> DATASET CONTENT
>> START
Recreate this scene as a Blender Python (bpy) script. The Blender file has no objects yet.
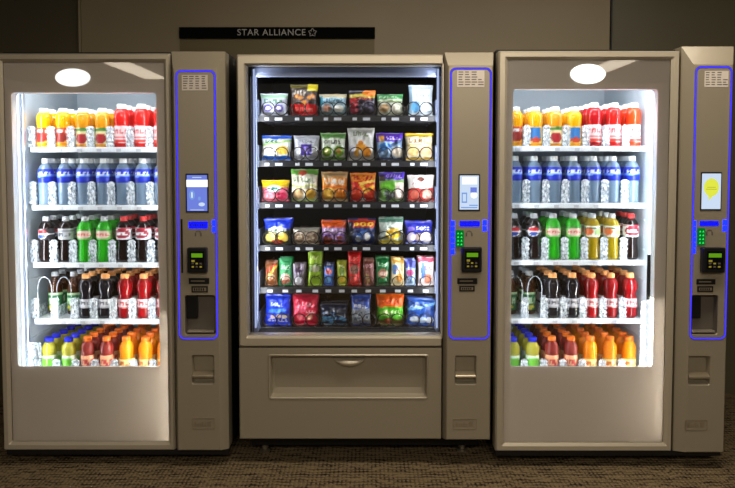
import bpy, bmesh, math, random
from mathutils import Vector, Matrix, noise
PI = math.pi
C = bpy.context.scene
COL = C.collection
random.seed(7)

# ------------------------------------------------------------------ camera
F = 673.0; CAMZ = 1.36; PITCH = math.radians(2.7)
PPX, PPY = 367.5, 165 + F*math.tan(PITCH)
cam_d = bpy.data.cameras.new('camera'); cam = bpy.data.objects.new('camera', cam_d); COL.objects.link(cam)
cam.location = (0, 0, CAMZ); cam.rotation_euler = (PI/2-PITCH, 0, 0)
cam_d.sensor_width = 36; cam_d.lens = F/735*36
cam_d.shift_y = -(244-PPY)/735
C.camera = cam
ROT = Matrix.Rotation(PI/2-PITCH, 3, 'X')
def at(px, py, Y):
    d = ROT @ Vector(((px-PPX)/F, -(py-PPY)/F, -1))
    t = Y/d.y
    return Vector((d.x*t, Y, CAMZ+d.z*t))
def ax(px, Y, py=250): return at(px, py, Y).x
def az(py, Y): return at(367.5, py, Y).z

# ------------------------------------------------------------------ materials
def lin(c):
    def f(v):
        v = v/255.0
        return v/12.92 if v <= .04045 else ((v+.055)/1.055)**2.4
    return (f(c[0]), f(c[1]), f(c[2]), 1)
def setin(b, k, v):
    if k in b.inputs: b.inputs[k].default_value = v
def mat(name, col, rough=.5, metal=0, spec=.5, coat=0, trans=0, ior=1.45, bump=0, bscale=60, vary=0, vscale=8, emit=None, estr=0):
    m = bpy.data.materials.new(name); m.use_nodes = True
    nt = m.node_tree; b = nt.nodes['Principled BSDF']
    c = lin(col)
    b.inputs['Base Color'].default_value = c
    setin(b, 'Roughness', rough); setin(b, 'Metallic', metal); setin(b, 'Specular IOR Level', spec)
    setin(b, 'Coat Weight', coat); setin(b, 'Coat Roughness', .08); setin(b, 'Transmission Weight', trans); setin(b, 'IOR', ior)
    if emit:
        b.inputs['Emission Color'].default_value = lin(emit); b.inputs['Emission Strength'].default_value = estr
    tc = nt.nodes.new('ShaderNodeTexCoord')
    if vary:
        n = nt.nodes.new('ShaderNodeTexNoise'); n.inputs['Scale'].default_value = vscale; n.inputs['Detail'].default_value = 4
        r = nt.nodes.new('ShaderNodeValToRGB')
        r.color_ramp.elements[0].position = .3; r.color_ramp.elements[1].position = .7
        r.color_ramp.elements[0].color = [x*(1-vary) for x in c[:3]]+[1]
        r.color_ramp.elements[1].color = [min(1, x*(1+vary)) for x in c[:3]]+[1]
        nt.links.new(tc.outputs['Object'], n.inputs['Vector']); nt.links.new(n.outputs['Fac'], r.inputs['Fac'])
        nt.links.new(r.outputs['Color'], b.inputs['Base Color'])
    if bump:
        n2 = nt.nodes.new('ShaderNodeTexNoise'); n2.inputs['Scale'].default_value = bscale; n2.inputs['Detail'].default_value = 3
        bp = nt.nodes.new('ShaderNodeBump'); bp.inputs['Strength'].default_value = bump; bp.inputs['Distance'].default_value = .003
        nt.links.new(tc.outputs['Object'], n2.inputs['Vector']); nt.links.new(n2.outputs['Fac'], bp.inputs['Height'])
        nt.links.new(bp.outputs['Normal'], b.inputs['Normal'])
    return m
def emat(name, col, s):
    m = bpy.data.materials.new(name); m.use_nodes = True; nt = m.node_tree
    nt.nodes.remove(nt.nodes['Principled BSDF'])
    e = nt.nodes.new('ShaderNodeEmission'); e.inputs[0].default_value = lin(col); e.inputs[1].default_value = s
    nt.links.new(e.outputs[0], nt.nodes['Material Output'].inputs[0]); return m
def glassmat(name, tint=(255,255,255), refl=1.0, ior=1.5):
    m = bpy.data.materials.new(name); m.use_nodes = True; nt = m.node_tree
    nt.nodes.remove(nt.nodes['Principled BSDF'])
    t = nt.nodes.new('ShaderNodeBsdfTransparent'); t.inputs[0].default_value = lin(tint)
    g = nt.nodes.new('ShaderNodeBsdfGlossy'); g.inputs['Roughness'].default_value = .02
    f = nt.nodes.new('ShaderNodeFresnel'); f.inputs['IOR'].default_value = ior
    mu = nt.nodes.new('ShaderNodeMath'); mu.operation = 'MULTIPLY'; mu.inputs[1].default_value = refl
    mx = nt.nodes.new('ShaderNodeMixShader')
    nt.links.new(f.outputs[0], mu.inputs[0]); nt.links.new(mu.outputs[0], mx.inputs[0])
    nt.links.new(t.outputs[0], mx.inputs[1]); nt.links.new(g.outputs[0], mx.inputs[2])
    nt.links.new(mx.outputs[0], nt.nodes['Material Output'].inputs[0]); return m
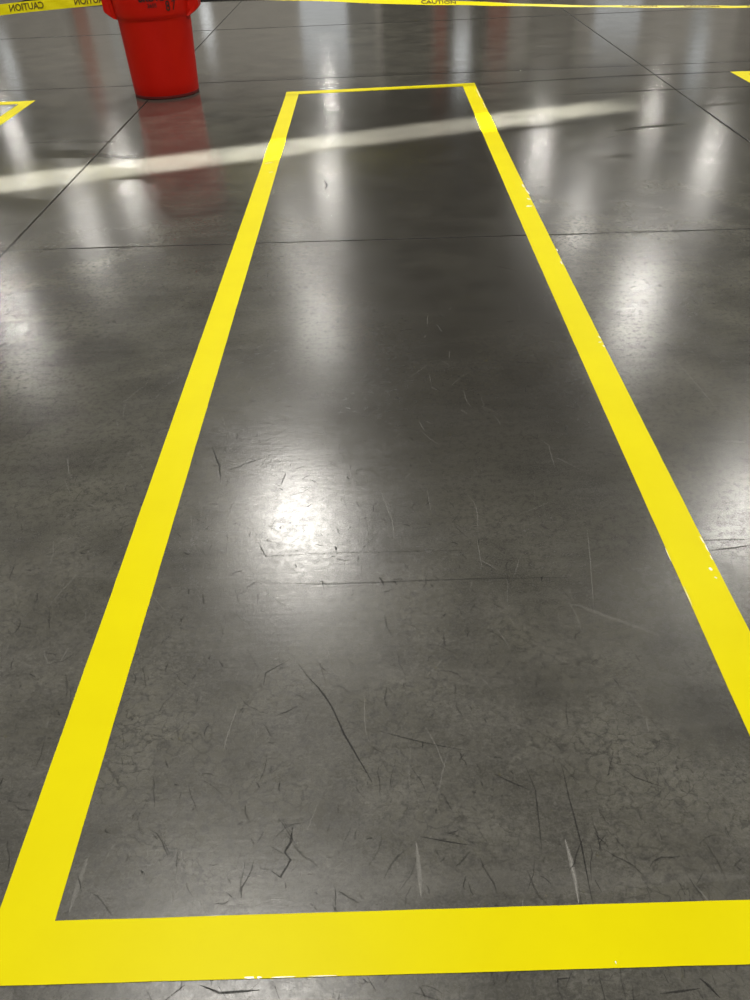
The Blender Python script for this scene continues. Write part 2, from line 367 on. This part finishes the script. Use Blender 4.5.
# ------------------------------------------------------------------ floor marking tape
G_T = 'yellow tape strips marking out floor bays'
def strip(p0, p1, width, z, label, chips=(), ragged=(0, 0), bow=0.0):
    """a strip of vinyl tape from p0 to p1 (centre line), real thickness, slightly uneven edges"""
    a, b = Vector(p0), Vector(p1); L = (b-a).length; d = (b-a)/L; nn = Vector((-d.y, d.x))
    k = max(8, int(L/.06)); th = .00045
    vs, fs, fm = [], [], []
    for i in range(k+1):
        for sgn in (-1, 1):
            jx = 0
            if i == 0: jx = random.uniform(-1, 1)*ragged[0]
            if i == k: jx = random.uniform(-1, 1)*ragged[1]
            q = a + d*(L*i/k + jx) + nn*(bow*math.sin(math.pi*i/k)) + nn*sgn*(width/2 + random.gauss(0, .00025))
            vs.append((q.x, q.y, z)); vs.append((q.x, q.y, z+th))
    for i in range(k):
        o = 4*i; e = o+4
        fs += [(o+1, o+3, e+3, e+1), (o, e, e+2, o+2), (o, o+1, e+1, e), (o+2, e+2, e+3, o+3)]
    fs += [(0, 2, 3, 1), (4*k, 4*k+1, 4*k+3, 4*k+2)]
    fm = [0]*len(fs)
    for cx, cy, lx, ly, ang in chips:                   # torn flecks where the vinyl has come away
        n_ = random.randint(6, 9); base = len(vs); ca, sa = math.cos(ang), math.sin(ang)
        for t in range(n_):
            r = random.uniform(.55, 1.1); u = lx*r*math.cos(6.283*t/n_); v = ly*r*math.sin(6.283*t/n_)
            vs.append((cx+u*ca-v*sa, cy+u*sa+v*ca, z+th+.0001))
        fs.append(tuple(range(base, base+n_))); fm.append(1)
    o = mesh_obj('floor_marking_tape', vs, fs, [M_TAPE, M_CHIP], None, fm)
    bm = bmesh.new(); bm.from_mesh(o.data); bmesh.ops.recalc_face_normals(bm, faces=bm.faces[:]); bm.to_mesh(o.data); bm.free()
    for q in o.data.polygons:
        if q.material_index == 1 and q.normal.z < 0: q.flip()
    return tag(o, label, 'floor tape', G_T)
W_ = .103
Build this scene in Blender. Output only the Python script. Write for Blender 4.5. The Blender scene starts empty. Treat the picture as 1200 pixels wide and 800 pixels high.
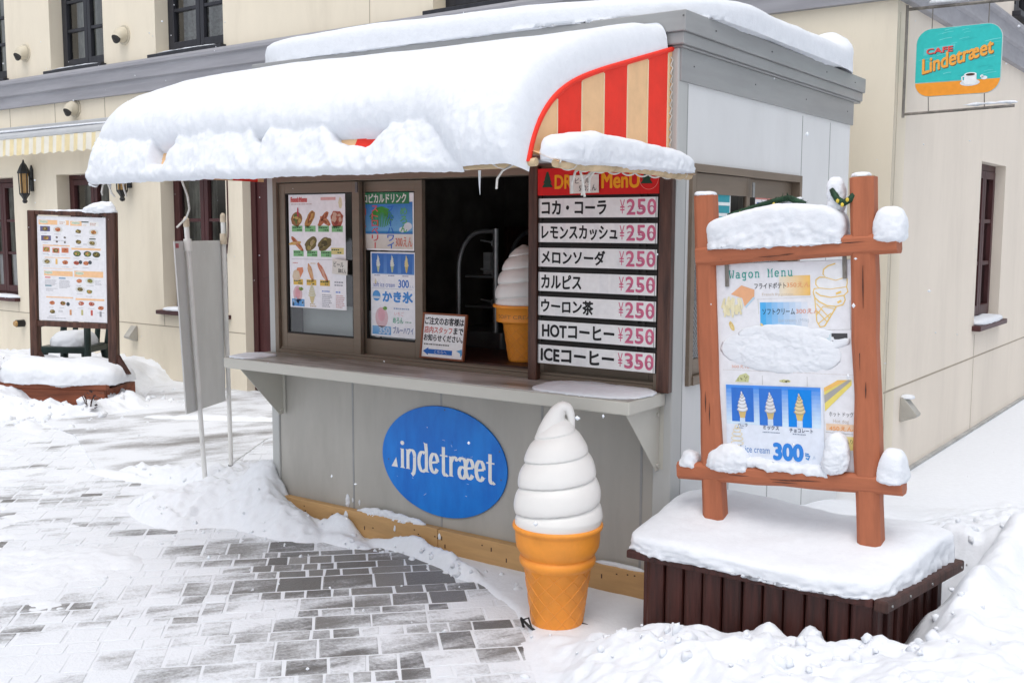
import bpy, math, random
import numpy as np
from mathutils import Vector, Matrix

random.seed(7)
SC = bpy.context.scene
COL = SC.collection
R = math.radians

# ------------------------------------------------------------------ camera, sky, sun, exposure
CAM = (1.94382, -4.07103, 1.65)
CAM_ROWS = ((0.817535, 0.575870, 0.003178), (0.064763, -0.086454, -0.994149), (-0.572225, 0.812957, -0.107974))  # right, down, forward
cd = bpy.data.cameras.new('camera')
cam = bpy.data.objects.new('camera', cd)
COL.objects.link(cam)
cd.sensor_width = 36.0
cd.lens = 36.0 * 1226.68 / 1200.0
cd.clip_start = 0.05
cd.clip_end = 500
_r, _d, _f = [Vector(v) for v in CAM_ROWS]
cam.matrix_world = Matrix(((_r.x, -_d.x, -_f.x, CAM[0]), (_r.y, -_d.y, -_f.y, CAM[1]), (_r.z, -_d.z, -_f.z, CAM[2]), (0, 0, 0, 1)))
SC.camera = cam

W = bpy.data.worlds.new('World')
SC.world = W
W.use_nodes = True
wn = W.node_tree.nodes
wn.clear()
sky = wn.new('ShaderNodeTexSky')
sky.sky_type = 'NISHITA'
sky.sun_disc = False
SUN_EL, SUN_AZ = 69.0, 20.0          # azimuth: degrees from -Y (towards the camera side), negative = towards -X
sky.sun_elevation = R(SUN_EL)
sky.sun_rotation = R(180.0 - SUN_AZ)
sky.air_density = 1.0
sky.dust_density = 4.0
sky.ozone_density = 1.0
hs = wn.new('ShaderNodeHueSaturation')
hs.inputs['Saturation'].default_value = 0.36
bg = wn.new('ShaderNodeBackground')
bg.inputs['Strength'].default_value = 0.15
wo = wn.new('ShaderNodeOutputWorld')
W.node_tree.links.new(sky.outputs[0], hs.inputs['Color'])
W.node_tree.links.new(hs.outputs[0], bg.inputs[0])
W.node_tree.links.new(bg.outputs[0], wo.inputs[0])

sl = bpy.data.lights.new('sun', 'SUN')
sl.energy = 0.5
sl.angle = R(70)
sl.color = (1.0, 0.97, 0.93)
sun = bpy.data.objects.new('sun', sl)
COL.objects.link(sun)
sdir = Vector((math.cos(R(SUN_EL)) * math.sin(R(SUN_AZ)), -math.cos(R(SUN_EL)) * math.cos(R(SUN_AZ)), math.sin(R(SUN_EL))))
sun.rotation_euler = sdir.to_track_quat('Z', 'Y').to_euler()

SC.view_settings.view_transform = 'Standard'
SC.view_settings.look = 'None'
SC.view_settings.gamma = 1.0
SC.view_settings.exposure = 0.38
SC.render.engine = 'CYCLES'
SC.cycles.max_bounces = 6
SC.cycles.transparent_max_bounces = 12
SC.cycles.use_adaptive_sampling = True

# ------------------------------------------------------------------ helpers
def s2l(r, g, b):
    def f(c):
        c /= 255.0
        return c / 12.92 if c <= 0.04045 else ((c + 0.055) / 1.055) ** 2.4
    return (f(r), f(g), f(b))

def mat(name, col, rough=0.6, var=0.10, scale=6.0, stretch=(1, 1, 1), bump=0.0, metal=0.0, col2=None, lo=0.35, hi=0.65, spec=0.4, stain=0.0, stain_scale=1.6, stain_stretch=(1, 1, .35), stain_col=(.22, .19, .15)):
    m = bpy.data.materials.new(name)
    m.use_nodes = True
    nt = m.node_tree
    n, L = nt.nodes, nt.links
    b = n['Principled BSDF']
    b.inputs['Roughness'].default_value = rough
    b.inputs['Metallic'].default_value = metal
    b.inputs['Specular IOR Level'].default_value = spec
    tc = n.new('ShaderNodeTexCoord')
    mp = n.new('ShaderNodeMapping')
    mp.inputs['Scale'].default_value = stretch
    no = n.new('ShaderNodeTexNoise')
    no.inputs['Scale'].default_value = scale
    no.inputs['Detail'].default_value = 8
    no.inputs['Roughness'].default_value = 0.65
    cr = n.new('ShaderNodeValToRGB')
    a = tuple(max(0, c * (1 - var)) for c in col)
    z = col2 if col2 else tuple(min(1, c * (1 + var)) for c in col)
    cr.color_ramp.elements[0].position = lo
    cr.color_ramp.elements[1].position = hi
    cr.color_ramp.elements[0].color = (*a, 1)
    cr.color_ramp.elements[1].color = (*z, 1)
    L.new(tc.outputs['Object'], mp.inputs[0])
    L.new(mp.outputs[0], no.inputs['Vector'])
    L.new(no.outputs['Fac'], cr.inputs[0])
    if stain > 0:                       # dirt with a shape of its own
        m2 = n.new('ShaderNodeMapping')
        m2.inputs['Scale'].default_value = stain_stretch
        n2 = n.new('ShaderNodeTexNoise')
        n2.inputs['Scale'].default_value = stain_scale
        n2.inputs['Detail'].default_value = 10
        n2.inputs['Roughness'].default_value = 0.72
        c2 = n.new('ShaderNodeValToRGB')
        c2.color_ramp.elements[0].position = 0.50
        c2.color_ramp.elements[1].position = 0.78
        c2.color_ramp.elements[0].color = (0, 0, 0, 1)
        c2.color_ramp.elements[1].color = (stain, stain, stain, 1)
        mx = n.new('ShaderNodeMix')
        mx.data_type = 'RGBA'
        L.new(tc.outputs['Object'], m2.inputs[0])
        L.new(m2.outputs[0], n2.inputs['Vector'])
        L.new(n2.outputs['Fac'], c2.inputs[0])
        L.new(c2.outputs[0], mx.inputs[0])
        L.new(cr.outputs[0], mx.inputs[6])
        mx.inputs[7].default_value = (*stain_col, 1)
        L.new(mx.outputs[2], b.inputs['Base Color'])
    else:
        L.new(cr.outputs[0], b.inputs['Base Color'])
    if bump > 0:
        bp = n.new('ShaderNodeBump')
        bp.inputs['Strength'].default_value = 1.0
        bp.inputs['Distance'].default_value = bump
        L.new(no.outputs['Fac'], bp.inputs['Height'])
        L.new(bp.outputs[0], b.inputs['Normal'])
    return m

def mat_print(name, rough=0.5):
    m = bpy.data.materials.new(name)
    m.use_nodes = True
    n, L = m.node_tree.nodes, m.node_tree.links
    b = n['Principled BSDF']
    b.inputs['Roughness'].default_value = rough
    b.inputs['Specular IOR Level'].default_value = 0.3
    at = n.new('ShaderNodeAttribute')
    at.attribute_name = 'Col'
    tc = n.new('ShaderNodeTexCoord')
    no = n.new('ShaderNodeTexNoise')
    no.inputs['Scale'].default_value = 40
    no.inputs['Detail'].default_value = 6
    mr = n.new('ShaderNodeMapRange')
    mr.inputs['To Min'].default_value = 0.86
    mr.inputs['To Max'].default_value = 1.1
    mx = n.new('ShaderNodeMix')
    mx.data_type = 'RGBA'
    mx.blend_type = 'MULTIPLY'
    mx.inputs[0].default_value = 1.0
    L.new(tc.outputs['Object'], no.inputs['Vector'])
    L.new(no.outputs['Fac'], mr.inputs[0])
    L.new(at.outputs['Color'], mx.inputs[6])
    L.new(mr.outputs[0], mx.inputs[7])
    L.new(mx.outputs[2], b.inputs['Base Color'])
    return m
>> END
> SHORT EXERCISE
All lines above starting at the one with "Build this scene" and ending at the one with "R = math.radians", inclusive, are to be printed again exactly, with the pictures left out.

> PROBLEM SOLUTION
Build this scene in Blender. Output only the Python script. Write for Blender 4.5. The Blender scene starts empty. Treat the picture as 1200 pixels wide and 800 pixels high.
import bpy, math, random
import numpy as np
from mathutils import Vector, Matrix

random.seed(7)
SC = bpy.context.scene
COL = SC.collection
R = math.radians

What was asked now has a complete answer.